10. The ceiling fan of claim 9,

wherein the hollow shaft and the pipe have a through hole, respectively, through which the connecting bolt passes, and a contact of the safety switch is opened when a hole diameter of the through hole broadens.

11. The ceiling fan of claim 9,

wherein the motor includes a motor cover having an opening, the safety switch is disposed inside the motor cover, and the safety switch is operated by the operation lever through the opening.

12. The ceiling fan of claim 11,

wherein the opening is provided in a top face of the motor cover in a circular arc shape around the hollow shaft.

13. The ceiling fan of claim 11,

wherein the safety switch includes an operation button, the operation button being disposed at a lower part of the opening.
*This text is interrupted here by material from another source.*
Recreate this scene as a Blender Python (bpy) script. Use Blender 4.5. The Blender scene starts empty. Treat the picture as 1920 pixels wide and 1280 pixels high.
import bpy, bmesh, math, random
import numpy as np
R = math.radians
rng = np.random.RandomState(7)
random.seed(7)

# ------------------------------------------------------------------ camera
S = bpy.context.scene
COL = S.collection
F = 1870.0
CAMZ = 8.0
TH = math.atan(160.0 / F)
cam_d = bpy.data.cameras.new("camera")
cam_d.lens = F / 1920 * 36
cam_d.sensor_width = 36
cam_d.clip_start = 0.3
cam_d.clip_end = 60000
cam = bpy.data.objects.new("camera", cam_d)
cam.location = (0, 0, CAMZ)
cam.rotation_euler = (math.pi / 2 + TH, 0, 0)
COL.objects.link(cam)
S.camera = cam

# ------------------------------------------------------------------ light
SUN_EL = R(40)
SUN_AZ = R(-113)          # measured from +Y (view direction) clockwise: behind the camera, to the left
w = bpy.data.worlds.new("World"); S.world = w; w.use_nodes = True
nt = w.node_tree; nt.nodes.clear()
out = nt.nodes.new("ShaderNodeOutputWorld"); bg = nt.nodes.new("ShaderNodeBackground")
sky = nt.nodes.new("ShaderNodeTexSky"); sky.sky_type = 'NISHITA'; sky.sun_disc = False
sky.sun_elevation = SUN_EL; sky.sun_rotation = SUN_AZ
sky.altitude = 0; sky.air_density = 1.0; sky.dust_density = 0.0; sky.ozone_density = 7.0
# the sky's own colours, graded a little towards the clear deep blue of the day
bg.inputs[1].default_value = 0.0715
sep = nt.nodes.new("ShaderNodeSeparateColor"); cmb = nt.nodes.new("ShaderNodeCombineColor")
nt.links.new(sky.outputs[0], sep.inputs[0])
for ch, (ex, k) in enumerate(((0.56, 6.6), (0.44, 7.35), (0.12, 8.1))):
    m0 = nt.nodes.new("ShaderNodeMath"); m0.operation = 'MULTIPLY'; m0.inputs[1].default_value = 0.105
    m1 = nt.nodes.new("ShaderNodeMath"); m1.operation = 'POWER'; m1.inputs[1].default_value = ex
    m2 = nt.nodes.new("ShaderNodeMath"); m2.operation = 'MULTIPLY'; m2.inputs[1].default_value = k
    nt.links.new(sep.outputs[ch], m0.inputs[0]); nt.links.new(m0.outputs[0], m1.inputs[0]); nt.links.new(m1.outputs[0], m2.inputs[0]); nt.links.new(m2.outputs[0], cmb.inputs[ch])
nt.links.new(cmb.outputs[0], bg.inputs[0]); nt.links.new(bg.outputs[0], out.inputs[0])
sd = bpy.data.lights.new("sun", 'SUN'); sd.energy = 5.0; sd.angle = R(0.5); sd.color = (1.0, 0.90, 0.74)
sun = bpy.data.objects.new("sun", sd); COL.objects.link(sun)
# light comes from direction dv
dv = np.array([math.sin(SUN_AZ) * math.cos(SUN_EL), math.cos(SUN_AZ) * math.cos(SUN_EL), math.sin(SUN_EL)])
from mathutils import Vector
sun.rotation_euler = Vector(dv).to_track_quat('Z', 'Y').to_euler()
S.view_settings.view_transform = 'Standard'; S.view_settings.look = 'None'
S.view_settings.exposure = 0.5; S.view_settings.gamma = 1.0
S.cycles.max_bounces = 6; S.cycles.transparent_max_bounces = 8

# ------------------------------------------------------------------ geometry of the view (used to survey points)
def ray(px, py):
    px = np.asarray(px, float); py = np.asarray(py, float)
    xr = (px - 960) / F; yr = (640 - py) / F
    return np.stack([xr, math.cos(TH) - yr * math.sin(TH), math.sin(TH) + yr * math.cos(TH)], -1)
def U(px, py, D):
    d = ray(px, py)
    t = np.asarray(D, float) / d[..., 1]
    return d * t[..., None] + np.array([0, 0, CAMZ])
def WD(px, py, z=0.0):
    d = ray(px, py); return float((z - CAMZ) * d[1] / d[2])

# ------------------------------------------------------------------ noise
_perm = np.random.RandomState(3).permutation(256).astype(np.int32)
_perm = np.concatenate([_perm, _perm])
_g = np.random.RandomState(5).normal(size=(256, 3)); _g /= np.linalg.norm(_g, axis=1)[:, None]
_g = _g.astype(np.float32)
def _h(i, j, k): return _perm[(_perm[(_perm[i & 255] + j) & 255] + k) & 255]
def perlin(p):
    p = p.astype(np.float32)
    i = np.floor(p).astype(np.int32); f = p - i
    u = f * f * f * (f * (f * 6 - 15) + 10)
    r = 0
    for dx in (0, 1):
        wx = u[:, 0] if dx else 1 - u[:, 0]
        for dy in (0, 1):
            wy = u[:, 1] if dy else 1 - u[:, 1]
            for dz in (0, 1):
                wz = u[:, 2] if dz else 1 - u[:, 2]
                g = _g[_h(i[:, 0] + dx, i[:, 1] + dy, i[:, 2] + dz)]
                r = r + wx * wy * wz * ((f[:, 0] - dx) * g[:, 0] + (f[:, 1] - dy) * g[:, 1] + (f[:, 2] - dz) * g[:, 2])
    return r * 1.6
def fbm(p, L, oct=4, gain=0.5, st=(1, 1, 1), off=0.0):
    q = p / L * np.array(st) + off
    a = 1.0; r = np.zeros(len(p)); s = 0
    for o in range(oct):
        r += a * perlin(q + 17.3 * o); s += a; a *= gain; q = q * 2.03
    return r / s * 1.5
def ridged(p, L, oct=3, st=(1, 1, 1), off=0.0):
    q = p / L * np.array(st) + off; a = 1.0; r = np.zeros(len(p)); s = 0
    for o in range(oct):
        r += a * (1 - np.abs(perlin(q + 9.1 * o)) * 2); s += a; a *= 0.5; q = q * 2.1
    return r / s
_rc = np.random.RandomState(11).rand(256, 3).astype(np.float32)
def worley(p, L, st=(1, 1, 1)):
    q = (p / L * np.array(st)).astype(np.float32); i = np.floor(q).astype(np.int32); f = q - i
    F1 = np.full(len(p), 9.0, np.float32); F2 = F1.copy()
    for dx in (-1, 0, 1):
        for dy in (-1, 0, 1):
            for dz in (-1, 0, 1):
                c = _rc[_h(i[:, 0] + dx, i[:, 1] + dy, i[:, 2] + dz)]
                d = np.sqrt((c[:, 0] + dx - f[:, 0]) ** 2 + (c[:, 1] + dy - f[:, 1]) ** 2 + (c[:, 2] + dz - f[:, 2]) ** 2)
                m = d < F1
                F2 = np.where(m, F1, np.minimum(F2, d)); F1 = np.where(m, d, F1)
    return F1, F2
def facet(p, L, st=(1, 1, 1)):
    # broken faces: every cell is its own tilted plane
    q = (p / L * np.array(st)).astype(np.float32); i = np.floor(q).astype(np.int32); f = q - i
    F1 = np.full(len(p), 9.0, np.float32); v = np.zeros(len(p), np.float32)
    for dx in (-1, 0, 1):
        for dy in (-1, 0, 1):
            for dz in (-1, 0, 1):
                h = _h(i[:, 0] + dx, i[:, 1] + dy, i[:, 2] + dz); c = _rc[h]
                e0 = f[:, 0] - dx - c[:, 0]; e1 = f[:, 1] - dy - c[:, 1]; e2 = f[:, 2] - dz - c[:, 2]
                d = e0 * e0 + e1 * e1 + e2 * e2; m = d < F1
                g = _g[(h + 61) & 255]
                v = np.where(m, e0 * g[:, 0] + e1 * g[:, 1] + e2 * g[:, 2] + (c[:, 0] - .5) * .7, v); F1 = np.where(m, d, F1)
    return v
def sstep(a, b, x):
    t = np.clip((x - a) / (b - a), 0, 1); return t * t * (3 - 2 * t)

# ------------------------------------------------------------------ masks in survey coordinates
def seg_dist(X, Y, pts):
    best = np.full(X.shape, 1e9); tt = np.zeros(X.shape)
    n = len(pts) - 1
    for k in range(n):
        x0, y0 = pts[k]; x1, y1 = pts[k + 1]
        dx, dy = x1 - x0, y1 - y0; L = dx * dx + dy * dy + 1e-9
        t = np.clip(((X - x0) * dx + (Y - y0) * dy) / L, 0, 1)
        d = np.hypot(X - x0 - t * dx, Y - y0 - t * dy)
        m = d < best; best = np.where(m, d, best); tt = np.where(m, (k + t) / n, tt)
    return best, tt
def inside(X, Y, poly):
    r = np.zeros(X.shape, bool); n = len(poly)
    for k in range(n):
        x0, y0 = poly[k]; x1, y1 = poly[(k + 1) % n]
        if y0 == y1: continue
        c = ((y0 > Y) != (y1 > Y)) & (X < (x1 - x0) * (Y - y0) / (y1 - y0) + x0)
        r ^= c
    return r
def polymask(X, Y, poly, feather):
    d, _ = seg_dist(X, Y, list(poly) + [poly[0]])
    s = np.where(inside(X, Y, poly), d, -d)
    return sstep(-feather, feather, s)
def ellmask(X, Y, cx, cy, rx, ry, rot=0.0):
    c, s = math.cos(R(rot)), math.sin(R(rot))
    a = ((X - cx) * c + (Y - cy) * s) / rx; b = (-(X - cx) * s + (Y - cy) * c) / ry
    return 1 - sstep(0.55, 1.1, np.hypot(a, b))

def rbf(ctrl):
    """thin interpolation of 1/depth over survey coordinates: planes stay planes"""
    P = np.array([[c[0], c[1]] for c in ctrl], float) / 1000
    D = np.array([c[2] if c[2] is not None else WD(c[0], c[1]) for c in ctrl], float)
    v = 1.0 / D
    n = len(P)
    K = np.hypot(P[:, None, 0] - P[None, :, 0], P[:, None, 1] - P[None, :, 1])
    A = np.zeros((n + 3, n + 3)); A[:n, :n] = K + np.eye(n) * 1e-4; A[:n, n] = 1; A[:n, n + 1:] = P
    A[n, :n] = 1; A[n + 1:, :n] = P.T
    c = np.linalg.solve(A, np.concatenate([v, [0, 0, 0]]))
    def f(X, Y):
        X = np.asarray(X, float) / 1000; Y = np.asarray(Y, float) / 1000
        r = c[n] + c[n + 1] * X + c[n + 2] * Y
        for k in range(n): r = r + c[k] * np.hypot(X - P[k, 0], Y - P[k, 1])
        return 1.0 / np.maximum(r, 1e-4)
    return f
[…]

14. The ceiling fan of claim 11,

wherein the operation lever includes a fixing part and an arm, the fixing part being fixed to the pipe, and the safety switch being operated by the arm through the opening.
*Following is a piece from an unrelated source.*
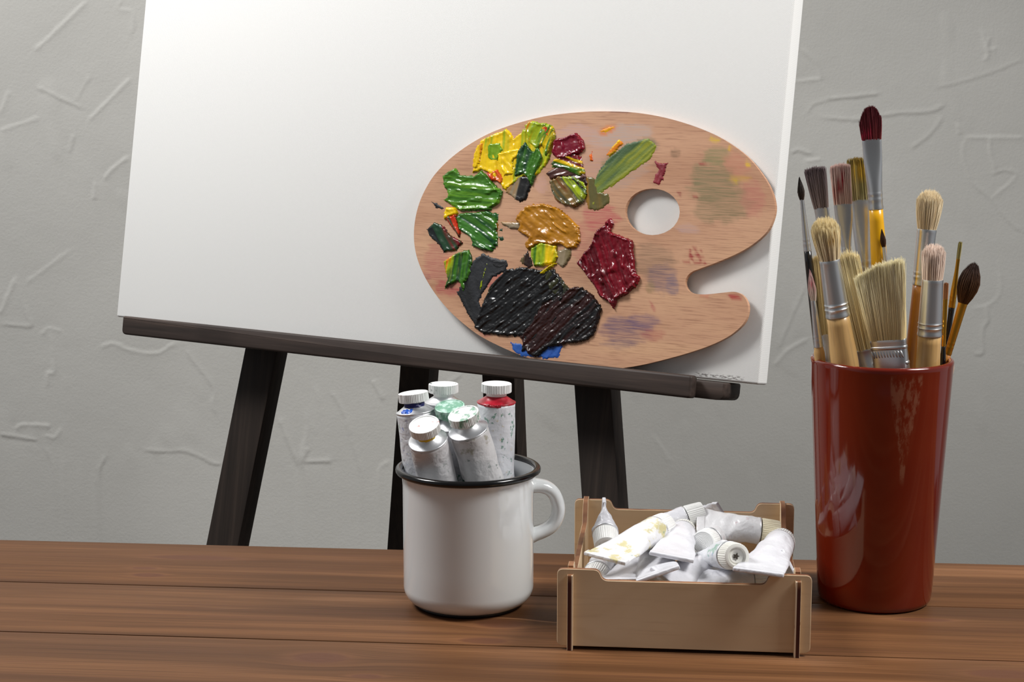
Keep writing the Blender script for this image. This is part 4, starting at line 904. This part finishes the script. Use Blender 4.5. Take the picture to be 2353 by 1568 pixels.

15. The ceiling fan of claim 9,

wherein the suspension mechanism includes a safety wire for preventing dropping, one end of the safety wire being fixed onto the ceiling, and an other end being fixed onto the hollow shaft at an inner side of the operation lever.
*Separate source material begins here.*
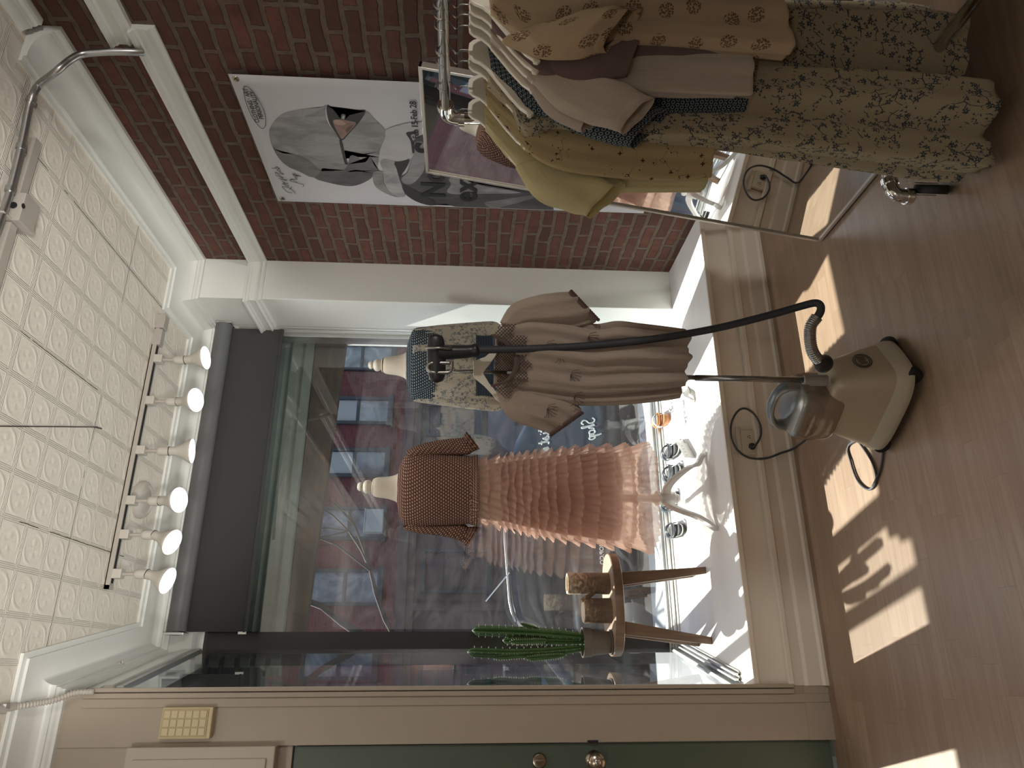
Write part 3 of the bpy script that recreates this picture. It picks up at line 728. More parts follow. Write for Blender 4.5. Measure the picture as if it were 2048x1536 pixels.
# ------------------------------------------------------------------ ceiling fittings
tr = thing('light_track', 'long grey-brown lighting track on the ceiling in front of the window, six lamps on it', 'light track', (.95,3.335,ZC))
b = MB(); b.box((.335,3.318,2.947),(1.60,3.324,2.971)); b.box((.335,3.349,2.947),(1.60,3.355,2.971)); b.box((.335,3.318,2.966),(1.60,3.355,2.972))
b.box((.335,3.318,2.946),(.352,3.355,2.971)); b.build('rail', M['track'], tr)
b = MB(); b.obox((1.62,3.337,2.950), (1,0,0),(0,1,0),(0,0,1), .075,.050,.046); b.obox((1.535,3.337,2.952), (1,0,0),(0,1,0),(0,0,1), .085,.040,.040)
b.build('feed_box', M['track'], tr, bevel=.003)
MB().box((.36,3.326,2.9475),(1.50,3.347,2.9485)).build('slot', M['black'], tr)
LTILT = [(.10,-.18),(-.02,-.62),(.05,.20),(-.02,-.62),(-.38,-.42),(-.30,-.20)]
def lamp_obj(x, tx, ty, lab, grp='lamps on the window lighting track'):
    y = 3.336
    t = thing('track_lamp', lab, 'lamp', (x,y,2.946), grp)
    MB().box((x-.020,y-.022,2.908),(x+.020,y+.022,2.948)).build('adapter', M['lampwhite'], t, bevel=.003)
    MB().tube([(x,y,2.91),(x,y,2.858)], .0085, 10).build('stem', M['track'], t, smooth=40)
    MB().lathe([(.0,.058),(.010,.058),(.019,.050),(.0215,.040),(.0215,.0)], (x,y,2.803), (0,0,1), 24).lathe([(.0218,.030),(.0222,.027),(.0218,.024)], (x,y,2.803), (0,0,1), 24).build('socket', M['lampwhite'], t, smooth=40)
    ax = V((tx, ty*.55, -1)).normalized(); p = V((x,y,2.806))
    bl = MB().lathe([(.019,0),(.021,.004),(.021,.028),(.026,.042),(.040,.068),(.054,.088),(.0575,.097),(.0575,.101)], p, ax, 28).build('bulb', M['lampwhite'], t, smooth=40)
    MB().lathe([(.0565,.1005),(.0565,.103),(.046,.1045),(.044,.1035),(.020,.1055),(.0,.106)], p, ax, 28).build('lit_face', M['bulbface'], bl, smooth=30)
    MB().lathe([(.0222,0),(.0222,.003)], p, ax, 20).build('gasket', M['black'], t)
NAM = ['nearest the pillar', 'second from the pillar', 'third from the pillar, its lit face hidden', 'in front of the round ceiling plate', 'second from the free end', 'at the free end']
for x, (tx, ty), nm in zip((1.42,1.203,.958,.723,.57,.40), LTILT, NAM): lamp_obj(x, tx, ty, 'white lamp on the window track '+nm)
cp = thing('ceiling_plate', 'round white ridged cover plate on the ceiling behind the track', 'cover plate', (.765,3.505,ZC))
MB().lathe([(.088,0),(.090,.012),(.084,.026),(.070,.032),(.062,.027),(.050,.031),(.030,.033),(0,.034)], (.765,3.505,ZC), (0,0,-1), 40).build('plate', M['lampwhite'], cp, smooth=40)
# second track nearer the camera
t2 = thing('ceiling_track', 'second grey-brown lighting track on the ceiling at the upper left, with a feed box', 'light track', (.9,2.15,ZC))
MB().box((-.6,2.135,2.947),(1.402,2.170,2.972)).box((1.50,2.135,2.947),(1.745,2.170,2.972)).build('rail', M['track'], t2)
b = MB(); b.obox((1.45,2.165,2.945), (1,0,0),(0,1,0),(0,0,1), .110,.085,.056); b.box((1.395,2.08,2.94),(1.402,2.21,2.972)); b.build('feed_box', M['track'], t2, bevel=.002)
MB().tube([(1.45,2.12,2.945),(1.45,2.117,2.945)], .012, 12).tube([(1.45,2.121,2.915),(1.45,2.121,2.913)], .009, 12).build('screw', M['black'], t2)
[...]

16. The ceiling fan of claim 9,

wherein the connecting bolt includes a head and a thread, a cross-section of the head to a side of the thread being a circular arc conforming to an outer periphery of the pipe.

17. The ceiling fan of claim 16,

wherein a shape of the head seen from a side opposite to the thread is an oval.

18. The ceiling fan of claim 16,

wherein the thread includes a pin-insert-hole for inserting a pin so as to prevent a nut from coming off.

19. The ceiling fan of claim 1,

wherein the stator includes a stator coil, and an overtemperature protective device for detecting a temperature of the stator coil is disposed on a bottom face of the stator coil.

20. The ceiling fan of claim 1,

wherein the motor includes a circuit board and a board holder for fixing the circuit board, the board holder being disposed on a bottom face of the stator.

21. The ceiling fan of claim 20,

wherein the circuit board and the board holder are disposed horizontally, and a horizontal detector is provided to detect a horizontal direction.

22. The ceiling fan of claim 1 further comprising:

a light bracket on a bottom face of the stator, attachment of a lighting fixture being feasible on the light bracket.

23. The ceiling fan of claim 1 further comprising:

a hook rosette on a bottom face of the stator, attachment of a lighting fixture being feasible on the hook rosette.

24. The ceiling fan of claim 2,

wherein the elastic member is a wave washer.

25. The ceiling fan of claim 3,

wherein the elastic member is a wave washer.

26. The ceiling fan of claim 4,

wherein the elastic member is a wave washer.

27. The ceiling fan of claim 5,

wherein the elastic member is a wave washer.

28. The ceiling fan of claim 6,

wherein the elastic member is a wave washer.

29. The ceiling fan of claim 7,

wherein the elastic member is a wave washer.